**What to produce:** Using the entries shown below, output the line containing "Model this scene", the line containing "R = math.radians", and every line between them, exactly. Pictures are omitted.

_ _ _

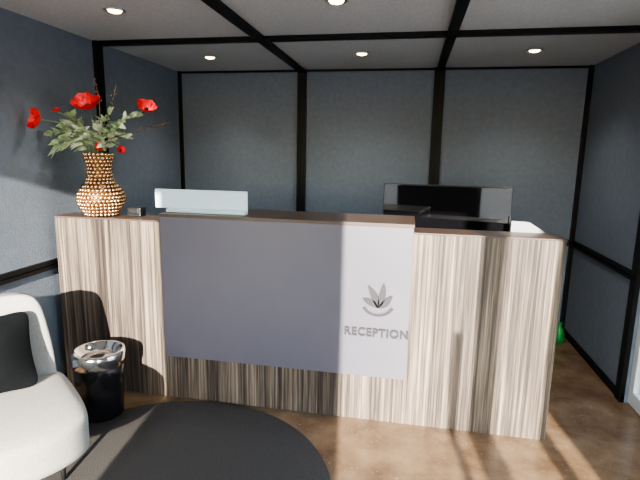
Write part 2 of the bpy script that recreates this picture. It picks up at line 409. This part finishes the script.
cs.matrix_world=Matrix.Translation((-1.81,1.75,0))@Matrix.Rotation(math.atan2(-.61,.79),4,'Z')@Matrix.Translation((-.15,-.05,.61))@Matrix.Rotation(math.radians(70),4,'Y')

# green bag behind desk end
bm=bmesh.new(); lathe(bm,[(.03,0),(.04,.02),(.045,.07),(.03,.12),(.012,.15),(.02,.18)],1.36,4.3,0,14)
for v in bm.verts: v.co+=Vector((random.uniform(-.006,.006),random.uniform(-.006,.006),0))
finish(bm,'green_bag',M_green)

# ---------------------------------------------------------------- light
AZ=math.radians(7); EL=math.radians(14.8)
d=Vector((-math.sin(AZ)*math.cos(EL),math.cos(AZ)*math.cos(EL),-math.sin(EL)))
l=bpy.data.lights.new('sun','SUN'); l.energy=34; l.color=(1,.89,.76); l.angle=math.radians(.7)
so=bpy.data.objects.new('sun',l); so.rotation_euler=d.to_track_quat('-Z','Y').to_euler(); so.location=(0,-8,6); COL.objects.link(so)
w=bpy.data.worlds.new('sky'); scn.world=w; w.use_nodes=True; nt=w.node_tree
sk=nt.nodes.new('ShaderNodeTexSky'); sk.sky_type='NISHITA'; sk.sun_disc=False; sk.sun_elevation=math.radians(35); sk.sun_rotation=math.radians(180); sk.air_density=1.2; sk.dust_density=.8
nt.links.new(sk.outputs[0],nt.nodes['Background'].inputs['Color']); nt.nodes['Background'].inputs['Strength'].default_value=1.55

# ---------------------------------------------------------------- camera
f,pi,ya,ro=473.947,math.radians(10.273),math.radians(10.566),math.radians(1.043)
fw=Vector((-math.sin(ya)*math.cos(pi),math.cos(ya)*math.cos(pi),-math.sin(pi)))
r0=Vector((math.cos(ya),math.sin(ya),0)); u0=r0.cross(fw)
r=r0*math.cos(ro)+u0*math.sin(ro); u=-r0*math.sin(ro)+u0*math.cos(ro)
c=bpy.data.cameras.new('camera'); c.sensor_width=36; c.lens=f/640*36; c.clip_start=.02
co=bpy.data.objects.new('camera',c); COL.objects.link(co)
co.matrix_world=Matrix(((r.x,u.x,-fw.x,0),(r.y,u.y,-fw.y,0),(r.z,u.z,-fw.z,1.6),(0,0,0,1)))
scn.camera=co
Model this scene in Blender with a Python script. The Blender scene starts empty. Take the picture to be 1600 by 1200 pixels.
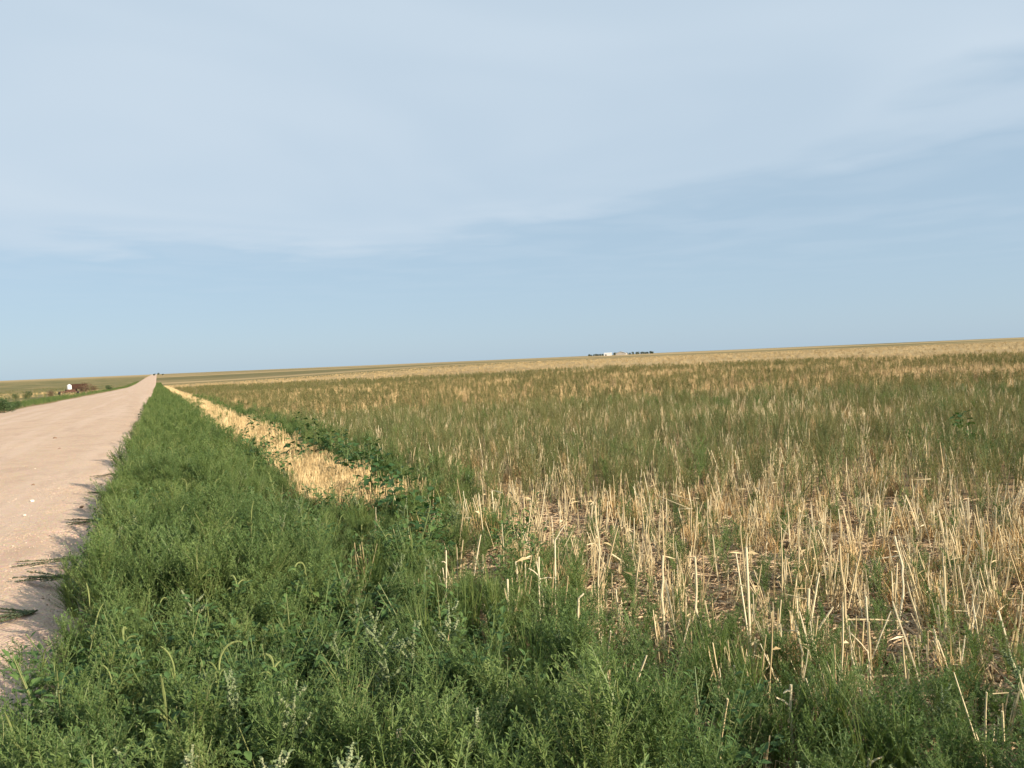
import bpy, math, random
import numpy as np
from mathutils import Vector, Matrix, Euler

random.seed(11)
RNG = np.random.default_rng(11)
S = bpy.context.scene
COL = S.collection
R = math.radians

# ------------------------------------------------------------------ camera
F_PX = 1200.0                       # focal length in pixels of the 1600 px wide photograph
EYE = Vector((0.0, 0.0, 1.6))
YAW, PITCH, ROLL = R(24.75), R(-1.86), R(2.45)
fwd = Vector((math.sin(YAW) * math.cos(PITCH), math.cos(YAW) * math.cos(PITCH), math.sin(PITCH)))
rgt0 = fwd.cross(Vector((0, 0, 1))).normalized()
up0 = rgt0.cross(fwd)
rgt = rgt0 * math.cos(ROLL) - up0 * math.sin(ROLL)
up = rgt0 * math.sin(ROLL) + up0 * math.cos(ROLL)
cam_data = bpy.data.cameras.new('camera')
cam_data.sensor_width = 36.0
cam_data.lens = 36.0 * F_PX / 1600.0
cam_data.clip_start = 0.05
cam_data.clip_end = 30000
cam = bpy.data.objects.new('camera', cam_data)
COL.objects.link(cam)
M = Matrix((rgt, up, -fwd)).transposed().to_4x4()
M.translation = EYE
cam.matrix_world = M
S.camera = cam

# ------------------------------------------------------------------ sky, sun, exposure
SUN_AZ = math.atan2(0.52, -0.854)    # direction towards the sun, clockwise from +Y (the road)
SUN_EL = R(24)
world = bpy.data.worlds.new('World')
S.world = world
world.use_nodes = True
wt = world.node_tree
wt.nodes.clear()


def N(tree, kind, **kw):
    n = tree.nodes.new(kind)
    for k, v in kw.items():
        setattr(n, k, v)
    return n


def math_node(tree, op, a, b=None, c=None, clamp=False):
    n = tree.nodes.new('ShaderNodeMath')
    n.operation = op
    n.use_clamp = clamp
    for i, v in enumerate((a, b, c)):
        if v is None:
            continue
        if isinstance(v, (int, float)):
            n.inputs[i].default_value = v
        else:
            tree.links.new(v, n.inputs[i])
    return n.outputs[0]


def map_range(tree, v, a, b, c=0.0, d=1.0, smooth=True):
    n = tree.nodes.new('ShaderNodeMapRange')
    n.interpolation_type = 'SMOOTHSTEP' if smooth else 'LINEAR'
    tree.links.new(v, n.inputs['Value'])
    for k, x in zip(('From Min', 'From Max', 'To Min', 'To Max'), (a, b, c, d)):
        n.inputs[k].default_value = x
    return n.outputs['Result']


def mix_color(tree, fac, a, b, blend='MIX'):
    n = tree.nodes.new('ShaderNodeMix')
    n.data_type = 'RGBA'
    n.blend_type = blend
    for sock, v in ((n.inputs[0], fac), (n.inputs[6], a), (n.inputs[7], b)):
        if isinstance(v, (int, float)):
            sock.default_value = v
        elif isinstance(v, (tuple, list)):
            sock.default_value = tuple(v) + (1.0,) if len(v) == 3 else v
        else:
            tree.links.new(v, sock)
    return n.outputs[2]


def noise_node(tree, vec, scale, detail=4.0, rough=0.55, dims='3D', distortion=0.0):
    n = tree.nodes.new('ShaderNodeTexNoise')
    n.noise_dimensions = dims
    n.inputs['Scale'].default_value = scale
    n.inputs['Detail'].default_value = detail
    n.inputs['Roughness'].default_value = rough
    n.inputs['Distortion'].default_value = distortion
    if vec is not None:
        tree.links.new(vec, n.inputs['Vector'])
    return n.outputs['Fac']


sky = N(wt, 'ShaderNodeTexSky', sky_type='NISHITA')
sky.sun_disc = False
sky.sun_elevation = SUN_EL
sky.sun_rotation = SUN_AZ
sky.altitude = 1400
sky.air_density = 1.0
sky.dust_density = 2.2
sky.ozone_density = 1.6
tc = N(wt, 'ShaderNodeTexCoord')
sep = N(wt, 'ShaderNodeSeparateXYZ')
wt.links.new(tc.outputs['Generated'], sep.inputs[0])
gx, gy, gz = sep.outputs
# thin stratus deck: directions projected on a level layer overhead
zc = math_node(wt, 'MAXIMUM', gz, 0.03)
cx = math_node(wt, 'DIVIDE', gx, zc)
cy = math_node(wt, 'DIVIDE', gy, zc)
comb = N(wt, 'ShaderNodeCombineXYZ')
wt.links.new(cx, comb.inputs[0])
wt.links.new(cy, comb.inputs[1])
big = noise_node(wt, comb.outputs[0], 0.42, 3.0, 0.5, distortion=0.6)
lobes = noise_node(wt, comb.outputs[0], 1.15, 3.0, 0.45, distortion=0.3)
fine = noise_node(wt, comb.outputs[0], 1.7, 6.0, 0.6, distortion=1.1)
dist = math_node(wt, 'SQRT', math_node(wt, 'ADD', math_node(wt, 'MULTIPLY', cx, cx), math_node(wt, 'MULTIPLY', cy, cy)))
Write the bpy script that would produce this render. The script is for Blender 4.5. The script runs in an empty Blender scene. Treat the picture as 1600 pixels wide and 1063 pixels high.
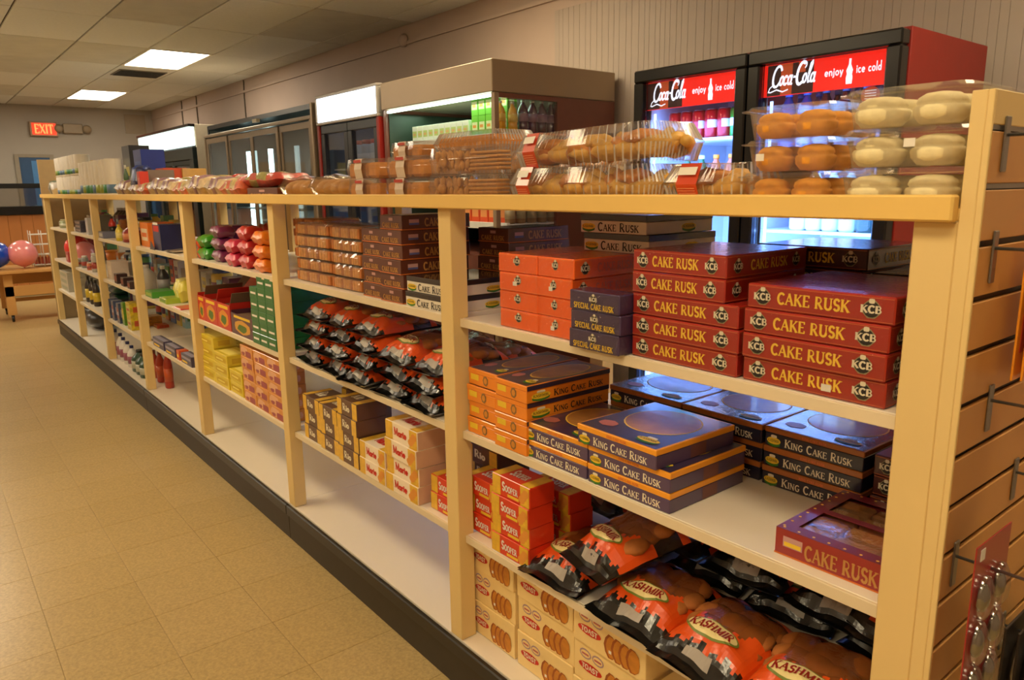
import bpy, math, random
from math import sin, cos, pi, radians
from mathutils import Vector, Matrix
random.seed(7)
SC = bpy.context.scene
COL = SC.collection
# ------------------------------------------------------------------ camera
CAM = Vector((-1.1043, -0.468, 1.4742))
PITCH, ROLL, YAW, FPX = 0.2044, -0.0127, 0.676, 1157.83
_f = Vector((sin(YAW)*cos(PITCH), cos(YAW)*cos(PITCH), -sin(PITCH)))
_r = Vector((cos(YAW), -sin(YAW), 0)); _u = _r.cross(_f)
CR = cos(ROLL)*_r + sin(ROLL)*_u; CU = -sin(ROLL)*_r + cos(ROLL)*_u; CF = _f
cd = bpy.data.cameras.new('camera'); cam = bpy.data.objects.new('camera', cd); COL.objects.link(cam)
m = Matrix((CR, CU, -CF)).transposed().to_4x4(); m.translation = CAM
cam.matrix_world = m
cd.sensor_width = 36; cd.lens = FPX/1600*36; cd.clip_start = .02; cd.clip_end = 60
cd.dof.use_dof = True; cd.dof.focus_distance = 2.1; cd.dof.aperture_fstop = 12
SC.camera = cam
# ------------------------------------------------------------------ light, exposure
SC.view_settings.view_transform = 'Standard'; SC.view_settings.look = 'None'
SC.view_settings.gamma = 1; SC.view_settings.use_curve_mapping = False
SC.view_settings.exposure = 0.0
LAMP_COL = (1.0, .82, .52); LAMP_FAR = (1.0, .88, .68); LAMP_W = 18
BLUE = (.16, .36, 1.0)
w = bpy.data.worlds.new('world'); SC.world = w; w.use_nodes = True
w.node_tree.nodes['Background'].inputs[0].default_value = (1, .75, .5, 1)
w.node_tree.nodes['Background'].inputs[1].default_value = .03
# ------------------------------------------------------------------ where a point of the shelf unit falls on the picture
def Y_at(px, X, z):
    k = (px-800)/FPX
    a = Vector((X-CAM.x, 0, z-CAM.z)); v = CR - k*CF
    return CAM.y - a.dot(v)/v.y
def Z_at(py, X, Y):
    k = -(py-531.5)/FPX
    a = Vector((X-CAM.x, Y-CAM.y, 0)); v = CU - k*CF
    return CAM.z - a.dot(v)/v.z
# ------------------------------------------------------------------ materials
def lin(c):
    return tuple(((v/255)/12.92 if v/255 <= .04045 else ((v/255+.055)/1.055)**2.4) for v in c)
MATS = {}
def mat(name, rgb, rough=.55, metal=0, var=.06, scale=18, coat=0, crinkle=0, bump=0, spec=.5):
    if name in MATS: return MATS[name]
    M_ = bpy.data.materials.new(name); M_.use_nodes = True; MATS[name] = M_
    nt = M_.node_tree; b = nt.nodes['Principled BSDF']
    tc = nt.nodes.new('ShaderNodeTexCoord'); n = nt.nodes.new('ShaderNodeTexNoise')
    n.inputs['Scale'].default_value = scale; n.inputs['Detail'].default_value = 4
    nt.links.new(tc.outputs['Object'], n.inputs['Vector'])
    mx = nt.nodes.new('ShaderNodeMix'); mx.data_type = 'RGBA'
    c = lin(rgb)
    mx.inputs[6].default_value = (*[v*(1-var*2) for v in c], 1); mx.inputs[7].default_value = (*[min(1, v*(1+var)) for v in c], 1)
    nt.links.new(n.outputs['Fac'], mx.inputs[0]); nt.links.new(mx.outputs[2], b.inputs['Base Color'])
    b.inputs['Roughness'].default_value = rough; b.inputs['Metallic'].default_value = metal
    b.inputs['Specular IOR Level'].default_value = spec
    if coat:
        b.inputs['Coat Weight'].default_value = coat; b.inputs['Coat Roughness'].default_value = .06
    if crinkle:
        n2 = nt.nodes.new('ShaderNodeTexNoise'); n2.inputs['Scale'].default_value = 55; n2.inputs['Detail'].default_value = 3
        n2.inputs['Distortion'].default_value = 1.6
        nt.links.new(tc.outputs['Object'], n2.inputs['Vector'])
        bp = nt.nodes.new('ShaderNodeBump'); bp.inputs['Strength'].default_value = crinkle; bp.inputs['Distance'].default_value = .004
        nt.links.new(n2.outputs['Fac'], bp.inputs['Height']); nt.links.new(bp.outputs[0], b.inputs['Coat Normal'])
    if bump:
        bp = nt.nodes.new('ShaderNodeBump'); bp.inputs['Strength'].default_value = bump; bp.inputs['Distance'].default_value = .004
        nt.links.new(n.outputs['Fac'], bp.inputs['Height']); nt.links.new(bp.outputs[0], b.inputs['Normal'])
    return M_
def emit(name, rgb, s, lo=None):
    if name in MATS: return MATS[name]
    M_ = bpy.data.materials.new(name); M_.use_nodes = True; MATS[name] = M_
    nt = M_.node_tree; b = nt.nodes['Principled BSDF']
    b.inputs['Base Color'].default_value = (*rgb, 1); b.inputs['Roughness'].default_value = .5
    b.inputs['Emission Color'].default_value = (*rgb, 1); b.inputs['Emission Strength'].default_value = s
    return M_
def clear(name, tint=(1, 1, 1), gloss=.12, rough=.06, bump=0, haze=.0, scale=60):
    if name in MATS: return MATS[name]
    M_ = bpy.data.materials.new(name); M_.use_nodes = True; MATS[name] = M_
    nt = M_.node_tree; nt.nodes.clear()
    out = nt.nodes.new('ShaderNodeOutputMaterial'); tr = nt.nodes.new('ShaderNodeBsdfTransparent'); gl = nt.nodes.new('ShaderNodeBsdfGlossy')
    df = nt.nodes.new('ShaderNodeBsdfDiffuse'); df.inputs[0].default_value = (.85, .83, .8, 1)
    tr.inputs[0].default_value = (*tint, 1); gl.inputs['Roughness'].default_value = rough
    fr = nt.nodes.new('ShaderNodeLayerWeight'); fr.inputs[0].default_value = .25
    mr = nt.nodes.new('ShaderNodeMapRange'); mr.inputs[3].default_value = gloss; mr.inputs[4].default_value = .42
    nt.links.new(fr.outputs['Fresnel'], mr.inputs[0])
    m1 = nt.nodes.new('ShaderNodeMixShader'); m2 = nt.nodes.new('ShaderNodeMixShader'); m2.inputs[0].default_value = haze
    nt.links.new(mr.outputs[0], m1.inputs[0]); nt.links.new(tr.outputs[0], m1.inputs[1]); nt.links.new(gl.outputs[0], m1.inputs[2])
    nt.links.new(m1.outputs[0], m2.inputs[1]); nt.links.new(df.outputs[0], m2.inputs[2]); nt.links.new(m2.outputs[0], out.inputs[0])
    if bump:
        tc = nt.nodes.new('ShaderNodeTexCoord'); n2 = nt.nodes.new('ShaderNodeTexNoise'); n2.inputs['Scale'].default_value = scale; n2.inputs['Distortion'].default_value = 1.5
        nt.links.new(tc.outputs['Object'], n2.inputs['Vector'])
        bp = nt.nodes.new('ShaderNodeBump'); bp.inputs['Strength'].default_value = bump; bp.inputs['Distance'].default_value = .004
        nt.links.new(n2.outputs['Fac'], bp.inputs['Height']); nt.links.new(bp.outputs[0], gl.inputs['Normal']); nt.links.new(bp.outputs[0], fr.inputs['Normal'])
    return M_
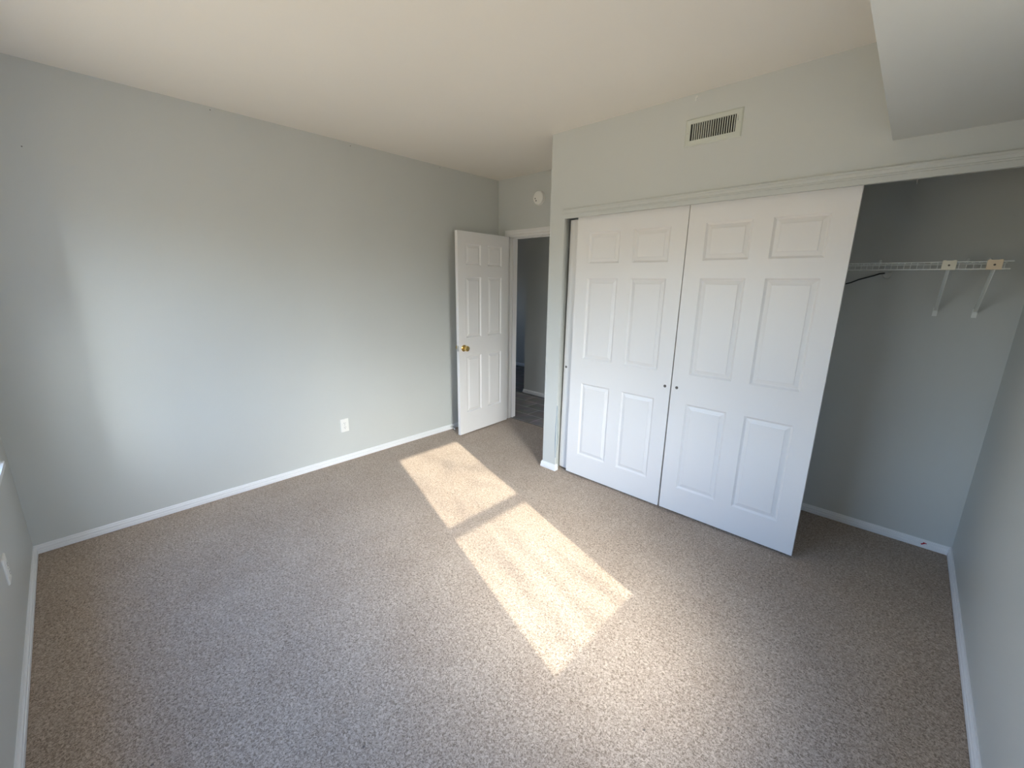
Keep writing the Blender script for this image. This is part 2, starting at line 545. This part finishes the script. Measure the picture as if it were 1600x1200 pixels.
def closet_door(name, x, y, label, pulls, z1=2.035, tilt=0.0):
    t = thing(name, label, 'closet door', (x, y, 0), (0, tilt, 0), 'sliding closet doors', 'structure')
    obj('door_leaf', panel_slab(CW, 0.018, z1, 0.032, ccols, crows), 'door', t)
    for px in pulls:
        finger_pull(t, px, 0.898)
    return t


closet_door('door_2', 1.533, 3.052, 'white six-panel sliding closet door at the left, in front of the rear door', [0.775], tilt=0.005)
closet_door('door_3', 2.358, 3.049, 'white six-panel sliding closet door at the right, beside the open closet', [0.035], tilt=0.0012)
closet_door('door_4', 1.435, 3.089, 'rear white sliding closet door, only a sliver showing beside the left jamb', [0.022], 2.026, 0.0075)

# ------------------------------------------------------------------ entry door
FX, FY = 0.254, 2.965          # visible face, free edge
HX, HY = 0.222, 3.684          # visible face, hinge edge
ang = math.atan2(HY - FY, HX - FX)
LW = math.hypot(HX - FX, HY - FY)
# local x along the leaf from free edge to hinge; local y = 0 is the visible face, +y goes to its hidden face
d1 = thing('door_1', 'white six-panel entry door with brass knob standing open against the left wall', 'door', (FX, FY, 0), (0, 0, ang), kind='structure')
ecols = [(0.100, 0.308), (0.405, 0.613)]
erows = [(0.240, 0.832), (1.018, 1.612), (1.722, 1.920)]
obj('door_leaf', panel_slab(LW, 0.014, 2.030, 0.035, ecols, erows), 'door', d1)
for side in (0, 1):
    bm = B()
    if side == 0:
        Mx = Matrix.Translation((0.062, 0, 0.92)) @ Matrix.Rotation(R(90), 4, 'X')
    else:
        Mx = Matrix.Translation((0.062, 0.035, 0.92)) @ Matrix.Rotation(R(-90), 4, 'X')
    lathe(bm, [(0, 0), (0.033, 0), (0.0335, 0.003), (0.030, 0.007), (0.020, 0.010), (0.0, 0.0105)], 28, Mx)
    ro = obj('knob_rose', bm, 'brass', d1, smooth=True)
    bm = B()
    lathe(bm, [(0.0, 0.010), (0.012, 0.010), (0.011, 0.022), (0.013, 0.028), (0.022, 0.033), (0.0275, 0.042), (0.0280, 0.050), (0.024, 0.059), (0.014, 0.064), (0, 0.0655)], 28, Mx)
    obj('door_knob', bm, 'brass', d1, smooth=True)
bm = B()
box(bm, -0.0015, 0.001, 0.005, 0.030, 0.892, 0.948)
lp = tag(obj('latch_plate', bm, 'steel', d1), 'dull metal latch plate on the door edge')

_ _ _

**Response to this task:**
Model this scene in Blender with a Python script. The Blender scene starts empty. Take the picture to be 1600 by 1200 pixels.
import bpy, math, random
import numpy as np
from mathutils import Vector, Matrix, Euler

random.seed(11)
RNG = np.random.default_rng(11)
S = bpy.context.scene
COL = S.collection
R = math.radians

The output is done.